Romans 8.1-11 —a paraphrase
         God has no condemnation for those who are in Christ Jesus. For the controlling power of the Spirit of life in Christ Jesus has set you free from the controlling power of sin and of death. For God has done what the law, in the hands of our weak flesh, could not do: the Only Begotten took on sinful flesh, eliminating our sin, our separation from God. By being in us God fulfilled the just requirement of the law in us. So we walk not as if we are contained and defined by our individual flesh but knowing we are defined by the one Spirit. For those who see themselves as isolated individuals set their minds on self-centered anxieties, but those who know they are part of God’s Spirit set their minds on the things of the Spirit.
          To set the mind on the isolated self is death, but to set the mind on the Spirit is life and peace. For this reason the mind that is set on the individual self is hostile to God; it does not submit to God’s will—indeed it cannot; and those who are absorbed in self cannot please God. But you are not an isolated individual; you are in the Spirit, since the Spirit of God dwells in you.
          Anyone who does not have the Spirit of Christ does not belong to Christ. But if Christ is in you, though your isolated body is dead, being disconnected from God, the Spirit is life because of the gift of God’s presence. If the Spirit of the One who raised Jesus from the dead dwells in you, then the One who raised Christ from the dead will give life to your mortal bodies also through God’s Spirit that dwells in you.

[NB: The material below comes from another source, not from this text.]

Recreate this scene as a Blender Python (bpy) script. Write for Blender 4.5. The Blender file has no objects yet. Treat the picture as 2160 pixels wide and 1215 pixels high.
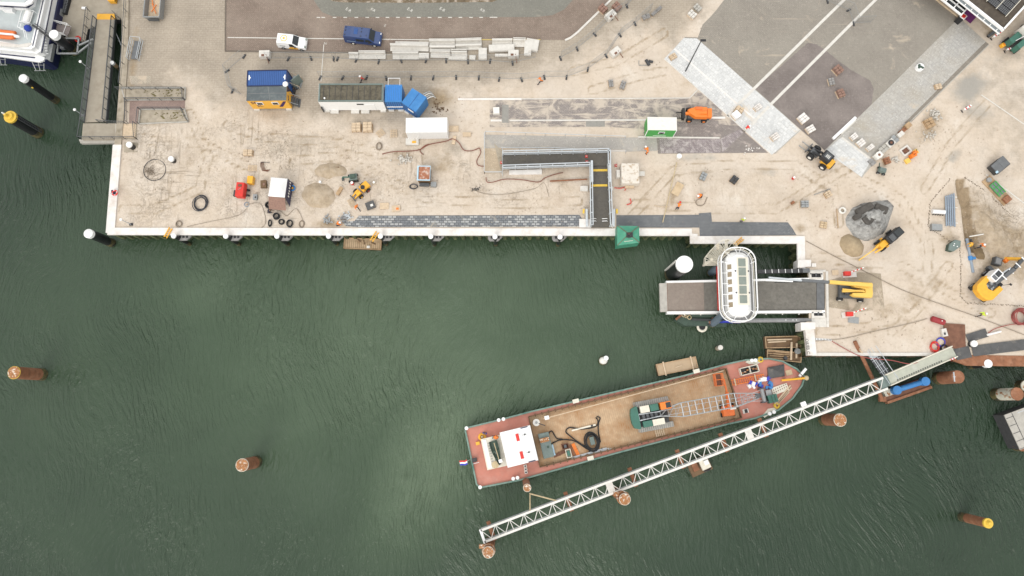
import bpy, bmesh, math, random
import numpy as np
from mathutils import Vector, Matrix, noise as mnoise
R_ = math.radians
rnd = random.Random(7)
sc = bpy.context.scene
col = sc.collection

# ------------------------------------------------------------------ camera, sky, sun, exposure
FPX, TILT, HC = 1500.0, R_(9.5), 100.0          # focal length in photo pixels, tilt from straight down, metres above the quay
CT, ST = math.cos(TILT), math.sin(TILT)
cd = bpy.data.cameras.new('camera')
cam = bpy.data.objects.new('camera', cd); col.objects.link(cam)
cam.location = (0, 0, HC); cam.rotation_euler = (TILT, 0, 0)
cd.sensor_width = 36; cd.lens = 36 * FPX / 2160; cd.clip_start = 1; cd.clip_end = 6000
sc.camera = cam

SUN_EL, SUN_AZ = R_(40), R_(205)                 # overcast: high soft sun from the south-south-west
w = bpy.data.worlds.new('World'); sc.world = w; w.use_nodes = True
nt = w.node_tree; nt.nodes.clear()
N = nt.nodes.new; L = nt.links.new
out = N('ShaderNodeOutputWorld'); bg = N('ShaderNodeBackground'); bg.inputs[1].default_value = 0.12
sky = N('ShaderNodeTexSky'); sky.sky_type = 'NISHITA'; sky.sun_disc = False
sky.sun_elevation = SUN_EL; sky.sun_rotation = SUN_AZ; sky.dust_density = 4; sky.air_density = 1.0
tc = N('ShaderNodeTexCoord'); mp = N('ShaderNodeMapping'); mp.inputs['Scale'].default_value = (1, 1, 1.6)
nz = N('ShaderNodeTexNoise'); nz.inputs['Scale'].default_value = 5.0; nz.inputs['Detail'].default_value = 5
nz.inputs['Roughness'].default_value = 0.55
rp = N('ShaderNodeValToRGB'); rp.color_ramp.elements[0].position = 0.34; rp.color_ramp.elements[1].position = 0.68
rp.color_ramp.elements[0].color = (5.0, 5.1, 5.2, 1); rp.color_ramp.elements[1].color = (11.0, 10.9, 10.6, 1)
mix = N('ShaderNodeMixRGB'); mix.inputs[0].default_value = 0.9
L(tc.outputs['Generated'], mp.inputs[0]); L(mp.outputs[0], nz.inputs['Vector']); L(nz.outputs['Fac'], rp.inputs[0])
# brighter thin cloud round the hidden sun's zenith side, dimmer towards the horizon
nm = N('ShaderNodeVectorMath'); nm.operation = 'NORMALIZE'; L(tc.outputs['Generated'], nm.inputs[0])
dp = N('ShaderNodeVectorMath'); dp.operation = 'DOT_PRODUCT'; L(nm.outputs[0], dp.inputs[0]); dp.inputs[1].default_value = (-0.124, -0.10, 0.987)
def smr(a, b, lo, hi):
    k = N('ShaderNodeMapRange'); k.interpolation_type = 'SMOOTHSTEP'; k.inputs[1].default_value, k.inputs[2].default_value, k.inputs[3].default_value, k.inputs[4].default_value = a, b, lo, hi; L(dp.outputs['Value'], k.inputs[0]); return k.outputs[0]
g1 = smr(0.0, 0.97, 0.62, 1.12); g2 = smr(0.978, 0.9995, 0.0, 1.5)
ga = N('ShaderNodeMath'); ga.operation = 'ADD'; L(g1, ga.inputs[0]); L(g2, ga.inputs[1])
gm = N('ShaderNodeVectorMath'); gm.operation = 'SCALE'; L(rp.outputs[0], gm.inputs[0]); L(ga.outputs[0], gm.inputs['Scale'])
L(sky.outputs[0], mix.inputs[1]); L(gm.outputs[0], mix.inputs[2]); L(mix.outputs[0], bg.inputs[0]); L(bg.outputs[0], out.inputs[0])

sd = bpy.data.lights.new('sun', 'SUN'); sd.energy = 0.9; sd.angle = R_(30); sd.color = (1, 0.96, 0.9)
sun = bpy.data.objects.new('sun', sd); col.objects.link(sun)
sun.rotation_euler = (R_(90) - SUN_EL, 0, R_(180) - SUN_AZ)
sc.view_settings.view_transform = 'Standard'; sc.view_settings.look = 'None'
sc.view_settings.gamma = 1; sc.view_settings.exposure = 0.53
ZW = -4.0                                        # water level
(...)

Prayer of Dedication / Sending / after Communion

[Adapt as needed.]
Gracious God, we thank you for (the mystery that you give yourself to us / this mystery in which you have given yourself to us.) May the seeds of grace you have planted in our hearts bear fruit in love and faith and service, for the sake of the world, in the name of Christ. Amen.

Gracious God, we give you our gifts as symbols of our lives. Receive them with love, bless them with grace, and use them according to your will. Send us into the world to share your love with all people, to extend the kinship of your grace even in conflict, to meet even our enemies as siblings, and above all to hold all in the light of your grace, in the name of Christ. Amen.

Loving and generous God, you have sown your grace in our hearts. We thank you for your blessings, and in gratitude we offer to you our gifts, and our very lives. Bless us that we may be your fruitful wheat planted by your hand, bread for the world in the name and spirit of Christ. Amen.

Suggested Songs

(Click on titles to view, and hear an audio clip, on the Music page)

Love-Sowing God (Tune: Gift of Love / The Water Is Wide)

Love-sowing God, sow love in me,
your seeds of grace abundantly.
My soul be soil where love may root
and grow and bear your precious fruit.

Where habit’s feet and wheels have tracked,
my anxious work the soil has packed,
soften my soul with bliss or pain,
so love may enter in again.

My angry thorns, my selfish weeds,
God, clear away, and sow your seeds.
Despite the hungry, wanting bird,
Love, plant in me your living Word.

Love-sowing God, your labors done,
help me to trust the rain and sun,
receive your grace and faithfully
bear forth your love that grows in me.

O Faithful God       (Tune: Finlandia)

O faithful God, whose steadfast love is sure,
O Loving Father, Mother kind and strong:
your Covenant forever will endure;
you bind us to your heart our whole life long.
No matter how rebellious is your child,
in you we are brought home and reconciled.

We have been loved and held when we would run.
We are to all a sister or a brother;
though we would flee, you join us all as one.
Our deepest wounds come from our deepest love,
and so our highest hope for life above

So teach us God, to bravely love each other,
for all belong within your house of grace,
to give our enemy, who is our brother,
our steadfast mercy, and a wide embrace;
for in our love, though we be right or wrong,
we know the grace to which we all belong.